Description
Signed and dated 1922, oil on canvas
Dimensions
49cm x 49cm (19.25in x 19.25in)
Footnote
Note: Stanley Cursiter was one of the most important figures of British art during the twentieth century. As Director of the National Galleries of Scotland, Cursiter introduced modernism to the country by bringing Roger Fry's seminal exhibition Manet and the Post-Impressionists to the capital in 1913, showing works of the Post-Impressionists and the Futurists to the country for the first time. He was also a keen supporter of the development of modern Scottish art and played an instrumental role in the creation of the Scottish National Gallery of Modern Art.
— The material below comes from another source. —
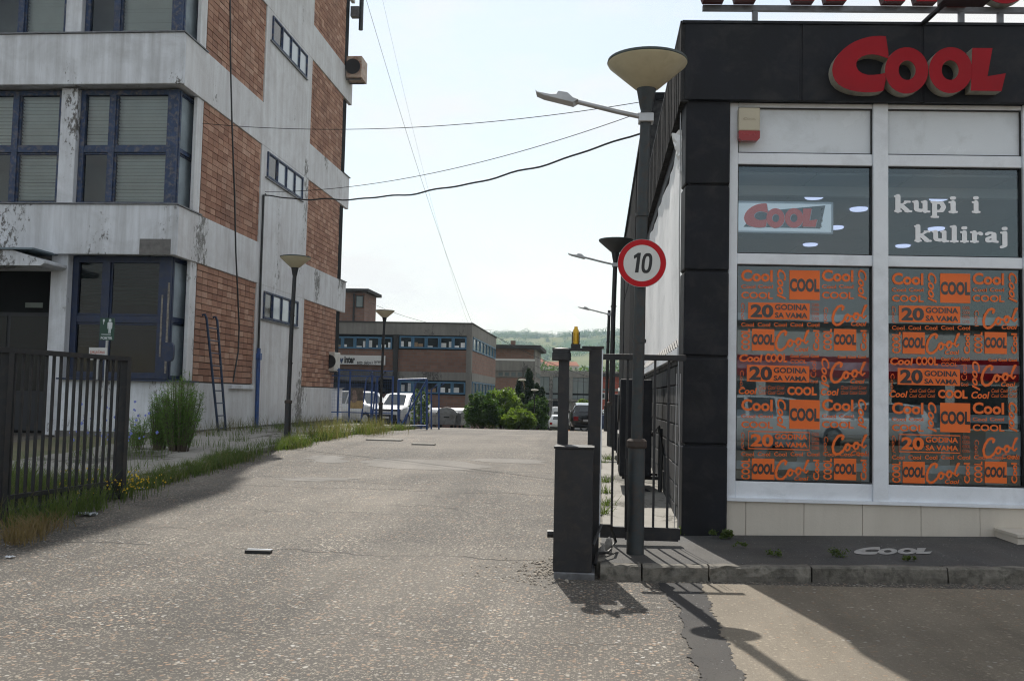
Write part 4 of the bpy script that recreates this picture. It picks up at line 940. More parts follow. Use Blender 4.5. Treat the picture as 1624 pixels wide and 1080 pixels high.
cable('wall_cable', 'thin cable running down the corner of the shop beside the banner', [(.90, 10.93, 5.0), (.905, 10.95, 4.4), (.90, 10.93, 3.6), (.915, 10.95, 2.6), (.91, 10.93, 1.9), (.93, 10.94, 1.0), (.93, 10.93, .2)], .007, M_GALV)
# the taller hall behind the shop
hl = thing('dark_hall', 'taller dark hall adjoining the rear of the shop along the lane', 'building', (1, 32, 0))
def hp(mb, name, m, **kw): return mb.build(name, m, hl, world=True, **kw)
hp(MB().box(1.0, 9, 20.02, 44, -.2, 8.0), 'wall', M_BOARD); hp(MB().box(.93, 9.1, 19.98, 44.1, 8.0, 8.16), 'roof_edge', M_HALLB)
for y0, y1 in ((20.0, 20.5), (26.2, 30), (37.5, 44.0)): hp(MB().box(.955, 1.01, y0, y1, -.2, 8.0), 'pilaster', M_HALLB)
for y0, y1 in ((20.5, 26.2), (30, 37.5)):
    for z0, z1 in ((5.6, 7.99), (2.2, 5.5), (.1, 2.1)):
        for k in range(int((y1-y0)/.4)): hp(MB().box(.975, 1.01, y0+k*.4+.02, y0+k*.4+.38, z0, z1), 'cladding_board', M_BOARD)
# ================================================================== lamps, sign, gate and small street things
M_POLE = mat('dark blue grey pole paint', (.03, .038, .042), .5, .2, .3, 7, dirt=(.075, .04, .022), dirt_amt=.55)
M_POLED = mat('black pole paint', (.018, .02, .022), .5, .2, .3, 7, dirt=(.06, .03, .018), dirt_amt=.5)
M_SHADE = mat('yellowed cream lamp shade', (.50, .45, .31), .45, 0, .08, 3, dirt=(.30, .26, .17), dirt_amt=.35)
M_SHADEW = mat('pale lamp shade', (.48, .46, .38), .5, 0, .08, 3); M_SHADEB = mat('sooty lamp shade', (.05, .05, .05), .6)
M_RIM = mat('greenish rim', (.035, .05, .045), .5)
def lamp(label, x, y, z, shade_m=M_SHADE, bowl=True, arm=True, pole_m=M_POLE, rust=False, k=1.0):
    t = thing('street_lamp', label, 'street lamp', (x, y, z), 0, 'street lamps along the lane')
    MB().lathe((0, 0, -.05), [(.09, 0), (.085, .05), (.082, 1.05), (.075, 1.10), (.058, 1.14)], 18).build('sleeve', pole_m, t, smooth=True)
    MB().tube([(0, 0, 1.05), (.015, 0, 3.0), (.045, 0, 4.42)], [.057, .055, .052], 16).build('pole', pole_m, t, smooth=True)
    MB().lathe((.0, 0, .9), [(.092, .12), (.1, .14), (.098, .19), (.075, .21)], 14).build('collar', mat('rusted collar', (.045, .033, .026), .8), t)
    for zc in (2.05, 3.3): MB().lathe((.012*zc/2, 0, zc), [(.06, 0), (.066, .0), (.066, .035), (.06, .035)], 14).build('band', pole_m, t)
    if bowl:
        MB().lathe((.045, 0, 4.36), [(.052, 0), (.065, .05), (.10, .24), (.06, .26)], 18).build('neck', pole_m, t, smooth=True)
        s = MB().lathe((.05, 0, 4.58), [(.085, .0), (.12, .012), (.385, .245), (.395, .265), (.39, .28)], 40, False).build('shade', shade_m, t, smooth=True)
        MB().lathe((.05, 0, 4.58), [(.394, .266), (.40, .272), (.395, .295), (.30, .315), (.0, .325)], 40, False).build('lid', M_RIM, t, smooth=True)
    if arm:
        MB().tube([(.05, -.04, 4.28), (-.25, -.05, 4.345), (-.66, -.07, 4.445)], .024, 10).build('arm', M_GALV, t, smooth=True)
        MB().box(-.03, .12, -.07, .07, 4.24, 4.33).build('arm_clamp', M_GALV, t, bevel=.01)
        h = MB().poly([[(a*.92, 4.28+(b-4.28)*.84) for a, b in [(-.68, 4.475), (-.74, 4.50), (-.80, 4.56), (-.90, 4.58), (-.92, 4.545), (-1.0, 4.545), (-1.13, 4.575), (-1.15, 4.60), (-1.14, 4.565), (-1.06, 4.525), (-.88, 4.475), (-.74, 4.435)]]], lambda a, b, d: (a, d, b), -.14, .02).build('led_head', M_GALV, t, recalc=True, bevel=.008)
    if k != 1: t.scale = (k,)*3
    return t
LP = Vector((.385, 9.36, .13))
lamp('big near street lamp with a cream cone shade carrying the round speed sign', *LP, arm=True)
lamp('street lamp with a sooty dark cone shade behind the speed sign', .306, 21.98, .45, M_SHADEB, pole_m=M_POLED)
lamp('distant pole with only a slim bracket lamp behind the sooty lamp', .30, 33.2, .30, bowl=False, pole_m=M_POLED)
lamp('cream cone street lamp on the footway beside the office block', -7.322, 21.953, .42, arm=False, pole_m=M_POLED, k=.91)
lamp('street lamp standing in front of the blue wire fence', aty(604, 640, 34.6).x, 34.6, .30, arm=False, pole_m=M_POLED, k=.91)
# speed sign
ss = thing('speed_limit_sign', 'round red rimmed sign with the number 10 on the near lamp pole', 'sign', (LP.x, LP.y, 2.96))
R_ = .237; p0 = aty(1018, 417.5, LP.y-.085)
def disc(r0, r1, d, n=48): return [[(p0.x+r1*math.cos(2*math.pi*k/n), p0.z+r1*math.sin(2*math.pi*k/n)) for k in range(n)]]+([[(p0.x+r0*math.cos(2*math.pi*k/n), p0.z+r0*math.sin(2*math.pi*k/n)) for k in range(n)]] if r0 else [])
pl = lambda a, b, d: (a, LP.y-.085+d, b)
MB().poly(disc(0, R_, 0), pl, .0, .012).build('plate', M_GALV, ss, world=True, recalc=True)
MB().poly(disc(R_*.76, R_*.985, 0), pl, -.003).build('red_ring', mat('sign red', (.45, .004, .010), .5, 0, .08, spec=.25), ss, world=True, recalc=False)
MB().poly(disc(0, R_*.755, 0), pl, -.0025).build('white_field', mat('sign white', (.62, .63, .62), .45, 0, .05, 4, dirt=(.45, .44, .4), dirt_amt=.4), ss, world=True)
mb = MB(); s_ = R_*.76; q = lambda a, b, d: (p0.x+a*s_, LP.y-.085-.004+d, p0.z+b*s_)
mb.poly([[(-.37, -.52), (-.18, -.52), (-.06, .56), (-.22, .56), (-.44, .40), (-.43, .22), (-.27, .32)]], q, 0)
def rr_(cx, cy, hx, hy, n=32, e=2.6, sl=.10): return [(cx+hx*math.copysign(abs(math.cos(t))**(2/e), math.cos(t))+sl*(hy*math.copysign(abs(math.sin(t))**(2/e), math.sin(t))), cy+hy*math.copysign(abs(math.sin(t))**(2/e), math.sin(t))) for t in [2*math.pi*k/n for k in range(n)]]
mb.poly([rr_(.27, .0, .28, .55), rr_(.27, .0, .115, .38)], q, 0)
mb.build('numerals', M_CABLE, ss, world=True)
MB().box(p0.x-.012, p0.x+.07, LP.y-.075, LP.y-.02, p0.z-.12, p0.z-.08).box(p0.x-.012, p0.x+.07, LP.y-.075, LP.y-.02, p0.z+.08, p0.z+.12).build('bracket', M_GALV, ss, world=True)
# gate machine, posts, beacon, leaf
M_IRON = mat('charcoal painted steel', (.015, .016, .019), .55, .1, .35, 5, dirt=(.06, .045, .036), dirt_amt=.5)
cb = thing('gate_cabinet', 'charcoal gate operator cabinet on a low plinth at the lane edge', 'cabinet', (-.21, 8.63, 0))
a0, a1 = aty(878.5, 800, 8.63).x, aty(940, 800, 8.63).x; zt = aty(905, 708, 8.63).z
MB().box(a0, a1, 8.63, 9.0, .06, zt-.02).build('housing', M_IRON, cb, world=True, bevel=.008)
MB().box(a0-.01, a1+.01, 8.62, 9.01, zt-.022, zt).build('lid', M_IRON, cb, world=True, bevel=.006)
MB().box(a0+.01, a1+.03, 8.61, 9.05, -.02, .062).build('plinth', M_METAL, cb, world=True, bevel=.01)
MB().tube([(a0-.06, 8.75, .38), (a0+.02, 8.75, .38)], .035, 8).build('cable_gland', M_IRON, cb, world=True)
gp = thing('gate_post', 'slim charcoal gate post topped by a flat round drum', 'post', (-.33, 9.12, 0)); x0, x1 = aty(885, 650, 9.12).x, aty(901.5, 650, 9.12).x
MB().box(x0, x1, 9.07, 9.17, 0, aty(890, 571, 9.12).z).build('shaft', M_IRON, gp, world=True)
c_ = aty(890.5, 572, 9.12); MB().lathe((c_.x, 9.12, c_.z), [(.0, 0), (.088, 0), (.092, .004), (.092, .075), (.088, .08), (.0, .08)], 24, False).build('drum', M_IRON, gp, world=True, smooth=True)
MB().lathe((c_.x, 9.12, c_.z+.083), [(.0, 0), (.085, 0), (.085, .03), (.06, .04), (.0, .042)], 24, False).build('cap', M_IRON, gp, world=True, smooth=True)
wp = thing('gate_pillar', 'wide charcoal steel pillar beside the gate cabinet with a swing arm on top', 'post', (-.04, 9.25, 0)); x0, x1 = aty(933, 650, 9.25).x, aty(953, 650, 9.25).x; zt2 = aty(943, 553, 9.25).z
MB().box(x0, x1, 9.18, 9.32, 0, zt2).build('shaft', M_IRON, wp, world=True, bevel=.006)
MB().box(x1, x1+.012, 9.19, 9.31, .3, zt2-.02).build('pale_strip', M_ALU, wp, world=True)  # thin pale strip along the right edge of the pillar
MB().box(c_.x-.09, x0+.02, 9.1, 9.2, zt2-.03, zt2-.005).box(x0-.07, x1+.02, 9.17, 9.33, zt2+.001, zt2+.02).build('swing_arm', M_IRON, wp, world=True)
bc = thing('warning_beacon', 'yellow warning beacon standing on the gate swing arm', 'beacon', (-.2, 9.16, zt2)); c2 = aty(913, 548, 9.15)
MB().box(c2.x-.045, c2.x+.045, 9.11, 9.19, zt2-.004, zt2+.035).build('base', M_CABLE, bc, world=True)
MB().lathe((c2.x, 9.15, zt2+.03), [(.035, 0), (.035, .02), (.029, .025), (.028, .14), (.018, .155), (.016, .175), (.0, .178)], 14).build('lens', mat('amber lens', (.62, .36, .006), .25, 0, .06), bc, world=True, smooth=True)
for s in (-1, 1): MB().box(c2.x+s*.033-.005, c2.x+s*.033+.005, 9.11, 9.13, zt2+.035, zt2+.15).build('guard', M_CABLE, bc, world=True)
gl = thing('gate_leaf', 'charcoal barred gate leaf between the wide pillar and the shop corner', 'gate', (.45, 9.9, .13)); YG = 9.9
MB().box(aty(956, 566, YG).x, .9, YG-.03, YG+.03, aty(1000, 571, YG).z, aty(1000, 562, YG).z).build('top_rail', M_IRON, gl, world=True, bevel=.004)
za, zb_ = aty(1000, 853, YG).z, aty(1000, 835, YG).z
MB().box(aty(950, 840, YG).x, .86, YG-.035, YG+.035, za, zb_).build('bottom_rail', M_IRON, gl, world=True, bevel=.004)
MB().box(.3, .84, YG-.05, YG-.036, za-.012, zb_+.006).build('bottom_rail_plate', M_IRON, gl, world=True)
for px in (972, 994, 1016, 1037.5, 1059.5): x = aty(px, 700, YG).x; MB().box(x-.012, x+.012, YG-.012, YG+.012, zb_, aty(px, 571, YG).z).build('bar', M_IRON, gl, world=True)
for px in (1071, 1077): x = aty(px, 700, YG).x; MB().tube([(x, YG, zb_-.05), (x+.004, YG, 1.9)], .004, 5).build('tension_wire', M_GALV, gl, world=True)
cable('loose_cable', 'black cable lying in loops at the foot of the gate cabinet', [(-.02, 9.0, .25), (.05, 9.15, .42), (.14, 9.3, .40), (.2, 9.5, .22), (.12, 9.2, .16), (.02, 9.0, .18), (.0, 8.85, .1)], .016)
cable('conduit_loop', 'black conduit looping along the sleeve of the near street lamp', [(.30, 9.3, .75), (.285, 9.27, .9), (.28, 9.27, 1.05), (.295, 9.28, .55), (.30, 9.3, .35)], .02)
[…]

Born in Orkney in 1887, Cursiter moved to Edinburgh in 1904 to become an architect. However, drawing and painting was where he excelled and he soon completed his studies at the Edinburgh College of Art. After the First World War, his services in which resulted in him being awarded an O.B.E., Cursiter worked as an artist and completed numerous canvases from his luxurious apartment at 11 Royal Circus in Edinburgh.
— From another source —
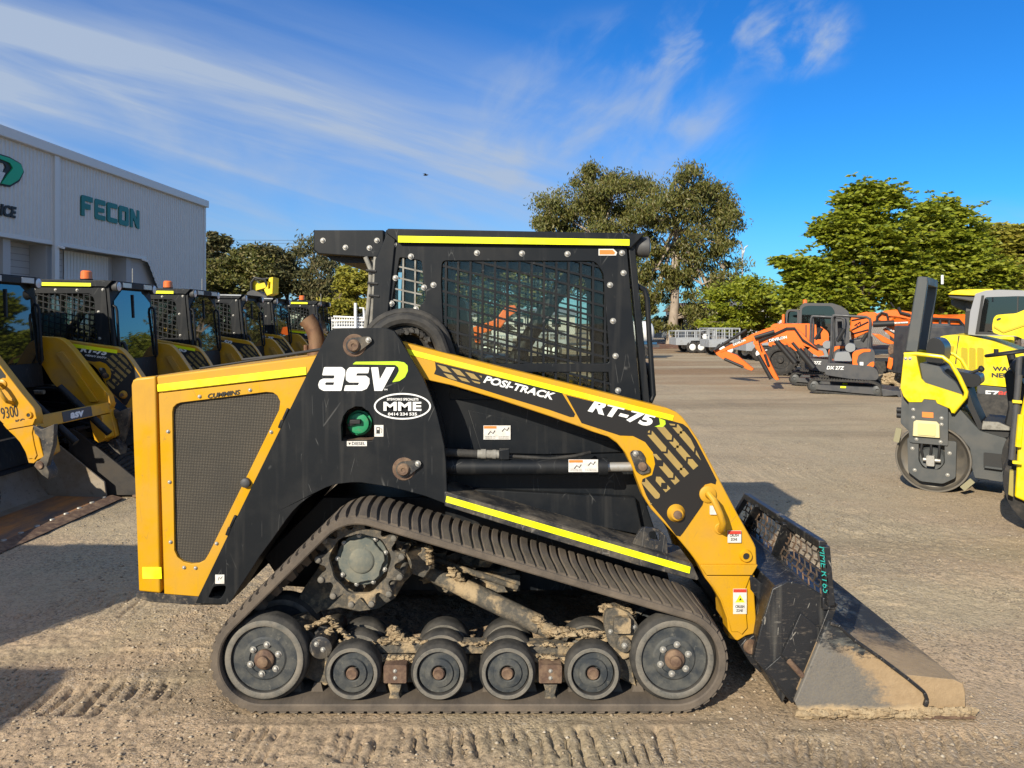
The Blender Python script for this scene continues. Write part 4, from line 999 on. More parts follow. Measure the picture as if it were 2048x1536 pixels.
for i in range(150):
    px = 1606+rn.random()*340; mdm.blob(P3(px, 1432-rn.random()*9-(4 if px > 1850 else 0), YB-.004), rn.uniform(.006, .017), i, .5, (1.9, .7, .8))
mdm.build('caked_mud', M['mud'], hero, smooth=70)
# spill guard on top of the bucket
gx = X(1655, 3.0); G = MB(); zt0, zb0 = Z(1090,3.0), Z(1208,3.0)
tn = (X(1648,3.0), 3.0, zt0); bn = (X(1658,3.0), 3.0, zb0); tf = (X(1494,4.02), 4.02, Z(993,4.02)); bf = (X(1472,4.5), 4.5, Z(1028,4.5)); b2 = (1.255, 4.5, zb0+.02)
G.bar(tn, bn, .05, .03, up=(1, 0, 0)); G.bar((tn[0]-.006, 3.0, zt0+.0), tf, .03, .035); G.bar(tf, bf, .03, .03); G.bar(bn, b2, .05, .05)
Gd = G.build('spill_guard', M['bladebk'], hero, bevel=.004)
ba = MB()
for y0_, y1_ in ((3.38, 3.52), (3.78, 3.98)): 
    t_ = (y0_-3.0)/1.02; ba.bar((tn[0]+(tf[0]-tn[0])*t_, y0_, zt0+(tf[2]-zt0)*t_), (1.262, y1_, zb0+.02), .014, .065, up=(1, 0, 0))
    ba.build('guard_bar', M['bladebk'], Gd, bevel=.002); ba = MB()
em = MB()
for i in range(17):      # expanded-metal strands in the guard plane
    y = 3.02+i*.062
    for j in range(9):
        z0 = zb0+.02+j*.031; zmax = zt0+(tf[2]-zt0)*(y-3)/1.02
        if z0+.03 > zmax+.005: continue
        w_ = .010*math.sin(i*9.1+j*5.3); o = .031 if j % 2 else 0
        em.bar((1.262+.004*j, y+o, z0), (1.262+.004*j, y+.045+o, z0+w_*.5), .0055, .005, up=(1, 0, 0))
        em.bar((1.262+.004*j, y+o, z0), (1.266+.004*j, y+o+(.031 if not j % 2 else -.031)*.6, z0+.031), .0055, .005, up=(1, 0, 0))
em.build('expanded_mesh', M['castm'], Gd)
tx = MB(); text(tx, 'MME RT65', (X(1637,2.98)+.0, 2.975, Z(1092,2.98)), 96*2.98/F, 12*2.98/F, ux=(.09, 0, -1), uz=(1, 0, .09), shear=.3)
tx.build('paint_pen_lettering', mat('teal_paint_pen', (.02,.34,.30), .5), Gd, smooth=0)
# mud caked on the running gear
mu = MB(); rn = random.Random(9)
def mudline(p, q, n, y0, y1, r0, r1, jit):
    for i in range(int(n*1.7)):
        t = rn.random(); yy = rn.uniform(y0, y1)
        mu.blob(P3(p[0]+(q[0]-p[0])*t+rn.uniform(-2,2), p[1]+(q[1]-p[1])*t+rn.uniform(-jit,jit), yy), rn.uniform(r0, r1)*.62, rn.random(), .6, (1.6, 1.2, .7))
mudline((680,1284),(1210,1292), 300, 3.10, 3.24, .006, .016, 3)
mudline((725,1318),(850,1318), 90, 3.07, 3.12, .007, .018, 5); mudline((1040,1316),(1170,1322), 110, 3.07, 3.12, .007, .02, 6)
mudline((1100,1262),(1215,1276), 110, 3.08, 3.2, .01, .026, 7); mudline((1070,1238),(1105,1268), 50, 3.12, 3.2, .01, .024, 4)
mudline((615,1256),(660,1236), 60, 3.06, 3.2, .006, .014, 3); mudline((660,1240),(720,1298), 70, 3.08, 3.16, .006, .013, 3)
mudline((640,1275),(662,1262), 70, 3.06, 3.26, .006, .013, 7)
mudline((1205,1215),(1265,1228), 60, 3.1, 3.16, .01, .022, 6)
mudline((855,1095),(862,1135), 40, 3.18, 3.24, .008, .018, 7); mudline((900,1140),(925,1162), 30, 3.24, 3.28, .008, .02, 5)
mudline((785,1262),(800,1280), 60, 3.16, 3.2, .008, .024, 7); mudline((830,1280),(750,1284), 40, 3.14, 3.2, .008, .018, 4)
mu.build('caked_mud', M['mud'], hero, smooth=70)
# ---------------------------------------------------------------- ground
def vn(x, y, seed=0):
    xi = np.floor(x); yi = np.floor(y); fx = x-xi; fy = y-yi; fx = fx*fx*(3-2*fx); fy = fy*fy*(3-2*fy)
    def h(a, b): t = np.sin(a*127.1+b*311.7+seed*74.7)*43758.5453; return t-np.floor(t)
    return (h(xi, yi)*(1-fx)+h(xi+1, yi)*fx)*(1-fy)+(h(xi, yi+1)*(1-fx)+h(xi+1, yi+1)*fx)*fy
def fbm(x, y, o=4, seed=0):
    s = 0; a = .5
    for i in range(o): s = s+a*(vn(x*2**i, y*2**i, seed+i)-.5); a *= .5
    return s
def grid_axis(lo, hi, step, far, g=1.06):
    c = list(np.arange(lo, hi+step/2, step)); s = step; x = c[-1]
    while x < far: s *= g; x += s; c.append(x)
    s = step; x = c[0]; l = []
    while x > -far: s *= g; x -= s; l.append(x)
    return np.array(l[::-1]+c)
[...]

The portrait shown here from 1922 and titled The Lace Frock, depicts one of the artist's favourite models, Poppy Low, standing to the left of a chair on which curtains and purple fabric are casually draped. The model's bobbed haircut portrays her as a modern woman and the ruffles on her lace dress demonstrate the painter's skill with the fabric. We see similarly fashionable depictions of Poppy Low in Cursiter's Roberta (Blackburn Museum and Gallery; 1921) and A Summer Night (Private Collection; 1923).